TASK GOAL.
Begin at the line that contains "Continue the Blender", stop after the line that contains "bb.build('border', M_BORDER, fl)", and reproduce only that span, unaltered.

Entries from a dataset
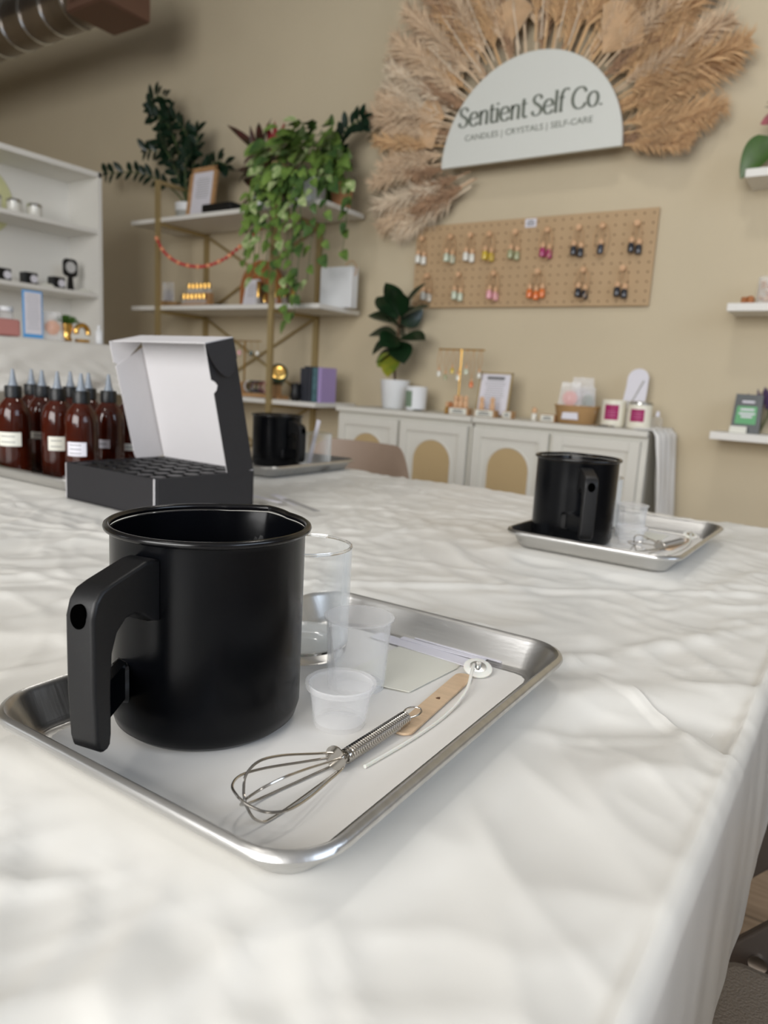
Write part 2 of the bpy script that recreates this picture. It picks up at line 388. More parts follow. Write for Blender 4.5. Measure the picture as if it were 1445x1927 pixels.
# added ceiling lamps, out of view, for more light from above
for i, (x, y, e) in enumerate(ADDED_LAMPS):
    t = thing('added_ceiling_lamp', (x, y, ZC), ('added unseen ceiling lamp near the shopfront', 'added unseen ceiling lamp towards the back wall')[i], 'lamp', 'added unseen ceiling lamps')
    MB().lathe([(0.2, 0), (0.2, -0.06), (0.19, -0.08), (0.0, -0.08)]).build('housing', white_m, t, smooth=True)
    MB().lathe([(0.185, -0.081), (0.18, -0.09), (0.0, -0.095)]).build('diffuser', mat('added lamp glow', (1, 1, 1, 1), 0.5, emis=(1, 0.96, 0.9, 1), estr=3.0), t, smooth=True)

# duct
d = thing('air_duct', (-6.5, 2.62, 2.93), 'round galvanised metal air duct with ribbed seams under the ceiling', 'duct')
Mx = Matrix.Rotation(radians(90), 4, 'Y')
MB().lathe([(0.13, 0), (0.13, 2.66)], M=Mx, n=40).build('pipe', duct_m, d, smooth=True)
for k in range(13):
    MB().lathe([(0.128, -0.006), (0.138, -0.003), (0.138, 0.003), (0.128, 0.006)], c=(0.16+k*0.2, 0, 0), M=Mx, n=40).build('seam_rib', silver_m, d, smooth=True)
g = MB(); g.box((2.80, 0, 0), (0.30, 0.30, 0.012)); 
r = MB().box((2.66, 0, 0.0), (0.02, 0.28, 0.27)).box((2.96, 0, 0.0), (0.02, 0.28, 0.27)).box((2.81, -0.14, -0.12), (0.3, 0.02, 0.03)).box((2.81, -0.14, 0.12), (0.3, 0.02, 0.03)).box((2.81, 0.13, 0), (0.3, 0.02, 0.27)).box((2.81, 0, 0.13), (0.3, 0.28, 0.02)).box((2.81, 0, -0.13), (0.3, 0.28, 0.02))
gr = r.build('register_frame', grille_m, d)
for k in range(14):
    MB().box((2.685+k*0.02, -0.135, 0), (0.006, 0.014, 0.22)).build('vane', grille_m, gr)
MB().box((2.81, 0.0, 0.27), (0.02, 0.02, 0.2)).box((0.8, 0, 0.25), (0.02, 0.02, 0.24)).build('hanger', grille_m, d)

# ------------------------------------------------------------------ big table, its covers
TX0, TX1, TY0, TY1, TZ = -1.95, -0.05, -0.6, 1.47, 0.75
t = thing('work_table', ((TX0+TX1)/2, (TY0+TY1)/2, 0), 'long work table hidden under the white plastic covers', 'table')
MB().box((0, 0, 0.722), (TX1-TX0-0.02, TY1-TY0-0.02, 0.03), bev=0.004).build('table_top', white_m, t)
for sx in (-1, 1):
    for sy in (-1, 1):
        MB().box((sx*0.85, sy*0.93, 0.353), (0.045, 0.045, 0.706)).build('leg', bar_m, t)

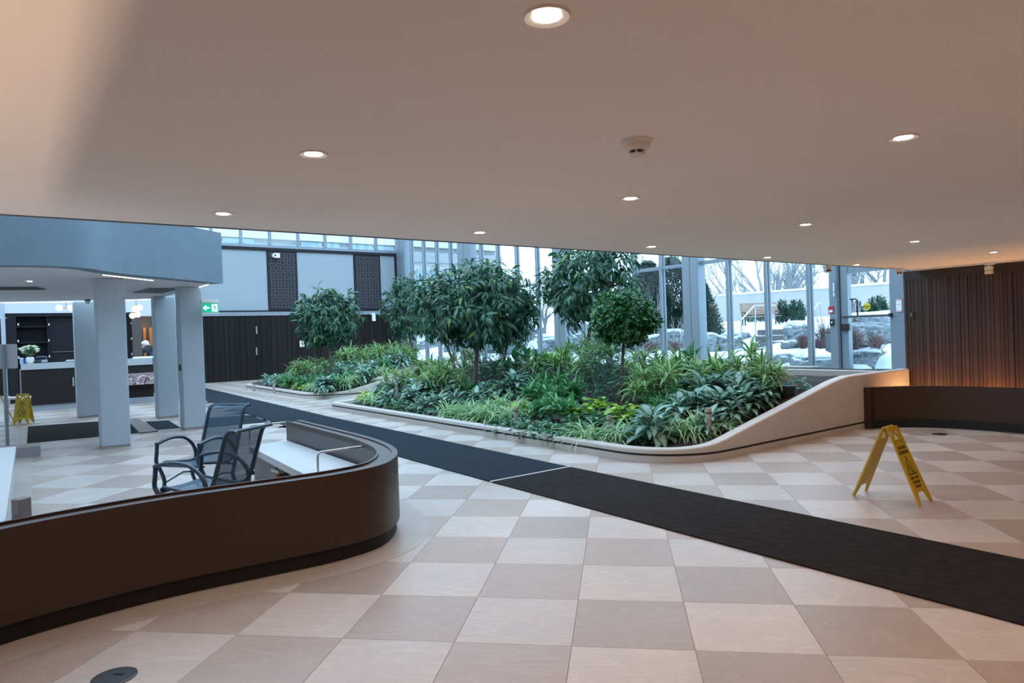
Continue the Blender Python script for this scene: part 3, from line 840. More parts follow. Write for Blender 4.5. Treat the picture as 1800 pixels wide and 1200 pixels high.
MB().box(-.55, -.06, -1.6, 0.16, .0015, .15).build('block', mat('warm grey laminate', (.26, .23, .235), .5), lb_)
# floor borders of the lounge
bb = MB(); d = dv.normalized(); nrm = Vector((-d.y, d.x, 0))
bb.add([tuple(a_) for a_ in ((at(28, 800)+Vector((0, 0, .0016))), (at(55, 800)+Vector((0, 0, .0016))), (at(57, 905)+Vector((0, 0, .0016))), (at(10, 920)+Vector((0, 0, .0016))))], [(0, 1, 2, 3), ])
bb.build('border', M_BORDER, fl)

# ================================================================== WET FLOOR SIGNS
M_YEL = mat('yellow plastic', (.50, .33, .012), .45, noise=(6, .08))
M_INK = mat('black print', (.012, .012, .012), .5)
def sign_panel(parent, tilt, lines_top, lines_bot, facing, printed=True, wide=1.0):
    """one leaf, local x across, y up, hinged at the top; tilt about x"""
    L = .675; wb_, wt_ = .135*wide, .105*wide
    outer = [(-wb_, -L), (-wb_+.032, -L), (-.045, -L+.135), (-.030, -L+.10), (-.014, -L+.125), (0, -L+.105), (.014, -L+.125), (.030, -L+.10), (.045, -L+.135), (wb_-.032, -L), (wb_, -L),
             (wt_, 0), (wt_-.012, .012), (-wt_+.012, .012)]
    holes = [[(-.072*wide, -.032), (-.016, -.032), (-.070*wide, -.10)], [(.072*wide, -.032), (.070*wide, -.10), (.016, -.032)], [(0, -.042), (.052*wide, -.104), (-.052*wide, -.104)]]
    s = slab(outer, holes, .012, 'leaf', M_YEL, parent)
    s.matrix_local = tilt
    rim = MB()
    for sx in (-1, 1):
        rim.tube([(sx*(wb_-.006), -L+.004, .012), (sx*(wt_-.006), -.01, .012)], .006, 6)
    rim.tube([(-wt_+.01, -.112, .012), (wt_-.01, -.112, .012)], .005, 6)
    rm_ = rim.build('rim', M_YEL, s)
    if printed:
        def T(y, sx=1): return Matrix.Translation((0, y, .0125)) @ Matrix.Diagonal((sx, 1, 1, 1))
        for k, t in enumerate(lines_top): text(t, .038, M_INK, s, T(-.185-.042*k, .85*wide), bold=.0012)
        for k, t in enumerate(lines_bot): text(t, .031, M_INK, s, T(-.452-.036*k, .85*wide), bold=.001)
        # warning triangle with a slipping figure
        pic = MB(); z = .0130
        def tri(r, cy): return [(r*math.sin(a), cy+r*math.cos(a)) for a in (0, 2*PI/3, 4*PI/3)]
        o_, i_ = tri(.112, -.365), tri(.090, -.367)
        vs = [(x*.82*wide, y, z) for x, y in o_]+[(x*.82*wide, y, z) for x, y in i_]
        pic.add(vs, [(0, 3, 4, 1), (1, 4, 5, 2), (2, 5, 3, 0)])
        def seg(a, b_, w):
            d = Vector((b_[0]-a[0], b_[1]-a[1])).normalized(); n = Vector((-d.y, d.x))*w
            pic.add([(a[0]+n.x, a[1]+n.y, z), (a[0]-n.x, a[1]-n.y, z), (b_[0]-n.x, b_[1]-n.y, z), (b_[0]+n.x, b_[1]+n.y, z)], [(0, 1, 2, 3)])
        cy = -.382
        seg((-.009, cy+.028), (.004, cy-.002), .0065); seg((.004, cy-.002), (.036, cy-.016), .005); seg((.004, cy-.002), (.018, cy-.03), .005)
        seg((-.008, cy+.024), (.016, cy+.022), .003); seg((-.008, cy+.024), (-.026, cy+.010), .003); seg((-.036, cy-.034), (.03, cy-.036), .003); seg((-.03, cy-.022), (-.008, cy-.027), .002)
        pic.add([(-.012+.008*math.cos(a*PI/5), cy+.040+.008*math.sin(a*PI/5), z) for a in range(10)], [tuple(range(10))])
        pic.build('warning_pictogram', M_INK, s)
    return s
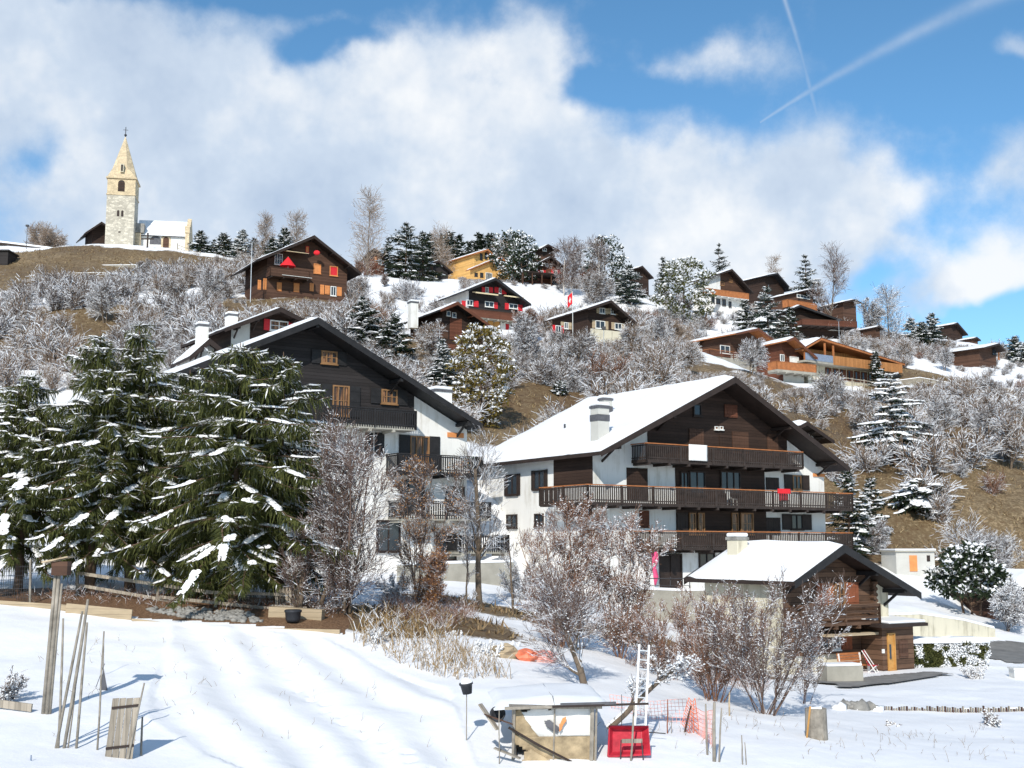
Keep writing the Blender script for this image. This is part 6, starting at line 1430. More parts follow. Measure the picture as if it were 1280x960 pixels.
# birdhouse pole: two weathered poles and a plank carrying a little box under a tilted lid
g = W(56, 886, 33); z = hz(g.x, g.y); r = empty('birdhouse_pole', (g.x, g.y, z), 0, 'tall weathered pole bundle with a small lidded box on top, left of the snow field', 'pole')
t0 = W(74, 699, 33)-Vector((g.x, g.y, z))
for k, (dx, w_, e) in enumerate([(-.05, .05, 0), (.04, .055, .03), (.11, .035, -.12)]):
    m = MB(); m.tube([(dx, .02*k, -.3), (dx+t0.x*.5, .02*k, t0.z*.5), (dx+t0.x*(1+e*.2)-.02, .02*k, t0.z*(.96+e))], [w_*1.15, w_, w_*.85], 7); m.build('pole', 'pole_wood', r, smooth=True)
m = MB(); T = Matrix.Translation((t0.x+.02, 0, t0.z-.42)); m.box((-.16, -.16, 0), (.26, .16, .36), mat=T); bx = m.build('box', 'brown_wood', r)
m = MB(); T = Matrix.Translation((t0.x-.02, 0, t0.z-.02)) @ Matrix.Rotation(R(-12), 4, 'Y'); m.box((-.36, -.25, 0), (.34, .25, .035), mat=T); m.build('lid', 'tan_wood', bx)
# stakes leaning together
for a, b_, rr, lab in [((72.5,938),(79,773),.03,'straight stake at the left edge of the leaning stake bundle'), ((69,937),(103,764),.035,'leaning stake crossing behind the straight one in the bundle'), ((79,938),(110,749),.04,'thickest and longest stake of the leaning bundle'), ((84,940),(101,803),.018,'thin dark stick low in the middle of the stake bundle'),
                   ((95,938),(109,778),.032,'weathered stake at the right side of the bundle'), ((121,948),(130,789),.024,'lone thin stake between the bundle and the old gate panel'), ((176,963),(178,896),.03,'short stake right of the old gate panel, cut by the photo edge')]:
    stick('stake', lab, 'stake', a, b_, 30.0, rr, Y2=30.3)
stick('stake', 'short teal painted stake at the bottom left edge', 'stake', (39,962), (39,944), 28.6, .02, 'blue_grey')
stick('cane', 'thin upright cane in the upper part of the snow field', 'cane', (129.5,832), (129.5,790), 38, .012)
g = W(129, 855, 36); m = MB(); z = hz(g.x, g.y)
m.add([(-.12, 0, -.05), (.13, .05, -.05), (.05, .15, -.05), (-.02, .05, .62)], [(0, 1, 3), (1, 2, 3), (2, 0, 3)]); m.bar((-.2, 0, .1), (0, .05, .75), .02, .02); o = m.build('cover', 'slate', loc=(g.x, g.y, z)); tag(o, 'small dark cloth wrapped plant in the upper left of the snow field', 'plant cover')
# old gate panel
g = W(147, 955, 29.6); z = hz(g.x, g.y); r = empty('gate_panel', (g.x, g.y, z), R(8), 'weathered grey plank gate panel with rusty iron straps, stuck upright in the snow', 'gate')
hh = W(147, 873, 29.6).z-z; ww = 33/F0*29.6; m = MB(); sh = .14
for k in range(4):
    x0 = -ww/2+k*ww/4; dz = .03*math.sin(k*3.1)
    m.add([(x0+.006, -.015, -.2), (x0+ww/4-.006, -.015, -.2), (x0+ww/4-.006, .015, -.2), (x0+.006, .015, -.2), (x0+.006+sh, -.015, hh+dz), (x0+ww/4-.006+sh, -.015, hh+dz+.01), (x0+ww/4-.006+sh, .015, hh+dz+.01), (x0+.006+sh, .015, hh+dz)], [(0, 3, 2, 1), (4, 5, 6, 7), (0, 1, 5, 4), (1, 2, 6, 5), (2, 3, 7, 6), (3, 0, 4, 7)])
m.build('planks', 'grey_wood', r)
for z_, s_ in ((.22, .02), (hh*.84, sh*.84)): m = MB(); m.bar((-ww/2+s_+.02, -.03, z_), (ww/2+s_+.02, -.03, z_+.06), .02, .055); m.build('strap', 'brown_dark', r)
m = MB(); m.tube([(ww/2-.12, -.04, -.2), (ww/2+.22, -.03, hh+.35)], [.028, .02], 6); m.build('pole', 'pole_wood', r)
# rail fence
def fence(name, label, posts, rails, Y, pw=.1, mat='grey_wood', cat='fence'):
    b0 = W(*posts[0][0], posts[0][2] if len(posts[0]) > 2 else Y); r = empty(name, (b0.x, b0.y, hz(b0.x, b0.y)), 0, label, cat); O = r.location.copy()
    for p in posts:
        Yp = p[2] if len(p) > 2 else Y; b = W(*p[0], Yp); t = W(*p[1], Yp); z = min(b.z, hz(b.x, b.y))-.3; m = MB(); m.bar(Vector((b.x, b.y, z))-O, t-O, pw, pw, up=(0, 1, 0)); m.build('post', mat, r)
    for a, b_, Ya, Yb, hgt in rails: m = MB(); m.bar(W(*a, Ya)-Vector((0, .08, 0))-O, W(*b_, Yb)-Vector((0, .08, 0))-O, .05, hgt); m.build('rail', mat, r)
    return r
fence('rail_fence', 'grey two rail wooden fence along the soil bank under the spruces', [((97,732),(97,705),49.6), ((197.5,760),(197.5,731),48.8), ((270,770),(270,743),48.3), ((346,768),(346,734),47.8)],
      [((97,716),(270,741),49.6,48.3,.13), ((97,731),(220,752),49.6,48.7,.12), ((200,746),(345,761),48.75,47.8,.12), ((262,740),(380,744),48.3,47.6,.11), ((340,757),(384,760),47.8,47.6,.1)], 49)
r = empty('picket_fence', G(347, 48.6), 0, 'short run of grey pickets at the right end of the rail fence', 'fence')
for k in range(7): m = MB(); m.box((k*.14, 0, -.1), (k*.14+.11, .025, .72+.03*math.sin(k*2))); m.build('picket', 'grey_wood', r)
m = MB(); m.box((-.05, .028, .45), (1.05, .06, .53)); m.build('rail', 'grey_wood', r)
def board(name, label, a, b_, Ya, Yb, hgt, thick=.06, mat='tan_wood', cat='board'):
    """a long board standing on edge; a and b_ are its upper corners"""
    A = W(*a, Ya); B_ = W(*b_, Yb); m = MB(); m.bar(Vector((0, 0, -hgt/2)), B_-A-Vector((0, 0, hgt/2)), thick, hgt); o = m.build(name, mat, loc=A); return tag(o, label, cat)
board('board', 'long weathered board edging the soil bank at the left', (-40,748), (84,756), 48.0, 46.6, .34, mat='tan_wood')
board('board', 'wide pale board edging the soil bank, below the birdhouse pole top', (83,754), (165,762), 46.4, 46.0, .5)
board('board', 'thin curved looking plank sagging along the stone heap', (165,773), (286,787), 45.8, 45.3, .09)
board('board', 'low old beam edging the snow field below the plastic tub', (287,784), (425,787), 45.2, 44.6, .2, .12)
board('planter_box', 'pale wooden planter box behind the black tub', (338,758), (404,762), 46.6, 46.4, .62, .5, 'tan_wood', 'planter')
board('board', 'brown boards at the left edge low in the snow field', (-12,873), (40,880), 33.2, 33.0, .2, mat='grey_wood')
def lathe(name, label, cat, loc, prof, mat, n=20, rot=None):
    m = MB(); 
    for i, (rr, z) in enumerate(prof):
        for k in range(n): m.v.append((rr*cos(2*PI*k/n), rr*sin(2*PI*k/n), z))
    for i in range(len(prof)-1):
        for k in range(n): m.f.append((i*n+k, i*n+(k+1) % n, (i+1)*n+(k+1) % n, (i+1)*n+k)); m.m.append(0)
    o = m.build(name, mat, loc=loc, smooth=True)
    if rot: o.rotation_euler = rot
    return tag(o, label, cat) if label else o
b_ = W(366, 782, 45.6); lathe('tub', 'round black plastic tub on the edge of the snow field', 'tub', (b_.x, b_.y, hz(b_.x, b_.y)+.02), [(0, 0), (.22, 0), (.27, .1), (.29, .34), (.32, .36), (.32, .42), (.27, .45), (.2, .40), (0, .38)], 'black_plastic')
def rocks(name, label, poly, n, s, seed, mat='rock', kind='stuff', snow=0):
    rng = np.random.RandomState(seed); xs = [p[0] for p in poly]; ys = [p[1] for p in poly]; V = []; Fa = []; off = 0; bm = bmesh.new(); bmesh.ops.create_icosphere(bm, subdivisions=1, radius=1); bv = np.array([v.co[:] for v in bm.verts]); bf = np.array([[v.index for v in f.verts] for f in bm.faces]); bm.free(); c = 0; mi = []
    while c < n:
        x = rng.uniform(min(xs), max(xs)); y = rng.uniform(min(ys), max(ys))
        if not in_poly(np.array([x]), np.array([y]), poly)[0]: continue
        q = s*rng.uniform(.4, 1.3)*np.array([rng.uniform(.8, 1.5), rng.uniform(.8, 1.3), rng.uniform(.5, .9)]); v = bv*(1+.25*rng.normal(size=bv.shape))*q; V.append(v+np.array([x, y, hz(x, y)+s*.25])); Fa.append(bf+off); off += len(bv); mi.append(np.full(len(bf), 1 if rng.rand() < snow else 0)); c += 1
    v = np.concatenate(V); f = np.concatenate(Fa); f4 = np.concatenate([f, f[:, 2:3]], 1); o = mesh_tris(name, v, f4, [mat, 'snow'], np.concatenate(mi)); return tag(o, label, 'stones', kind=kind)
rocks('stone_heap', 'heap of small grey stones on the soil bank in front of the rail fence', wpoly([(180,770,47.3),(250,782,45.9),(330,786,45.4),(310,770,47.2),(240,762,48)]), 320, .10, 3)
# wire fence at the left edge
r = empty('wire_fence', G(-6, 49.5), 0, 'wire netting fence on thin posts behind the left end of the bank', 'fence')
O = r.location.copy()
for px in (-5, 38): b_ = W(px, 752, 49.5 if px < 0 else 47.8); t = W(px, 699, b_.y); m = MB(); m.tube([b_-O-Vector((0, 0, .3)), t-O], .045, 6); m.build('post', 'pole_wood', r)
m = MB()
for k in range(9): za = 1.5*k/9; A = W(-5, 752, 49.5)-O; B_ = W(38, 752, 47.8)-O; m.bar(A+Vector((0, 0, za)), B_+Vector((0, 0, za)), .012, .012)
for k in range(16): A = W(-5, 752, 49.5)-O; B_ = W(38, 752, 47.8)-O; p = A.lerp(B_, k/15); m.bar(p, p+Vector((0, 0, 1.4)), .012, .012)
m.build('netting', 'dark_metal', r)
# pot on a stick
g = W(583, 925, 32.4); z = hz(g.x, g.y); top = W(584, 868, 32.4); r = empty('pot_on_stick', (g.x, g.y, z), 0, 'dark plastic pot tipped on a thin stick, left of the shed', 'pot')
m = MB(); m.tube([(0, 0, -.2), (0, 0, top.z-z+.1)], .014, 6); m.build('stick', 'pole_wood', r)
p_ = lathe('pot', None, None, (0.02, 0, top.z-z+.02), [(0, 0), (.12, 0), (.155, .22), (.18, .24), (.18, .28), (.15, .28), (.11, .03), (0, .03)], 'black_plastic'); p_.parent = r; p_.rotation_euler = (R(6), R(-8), 0)
g2 = lathe('snow', None, None, (0.0, 0, top.z-z+.27), [(.15, -.02), (.16, .05), (.1, .12), (0, .15)], 'snow'); g2.parent = r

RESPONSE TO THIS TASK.
Continue the Blender Python script for this scene: part 3, from line 840. More parts follow. Write for Blender 4.5. Treat the picture as 1800 pixels wide and 1200 pixels high.
MB().box(-.55, -.06, -1.6, 0.16, .0015, .15).build('block', mat('warm grey laminate', (.26, .23, .235), .5), lb_)
# floor borders of the lounge
bb = MB(); d = dv.normalized(); nrm = Vector((-d.y, d.x, 0))
bb.add([tuple(a_) for a_ in ((at(28, 800)+Vector((0, 0, .0016))), (at(55, 800)+Vector((0, 0, .0016))), (at(57, 905)+Vector((0, 0, .0016))), (at(10, 920)+Vector((0, 0, .0016))))], [(0, 1, 2, 3), ])
bb.build('border', M_BORDER, fl)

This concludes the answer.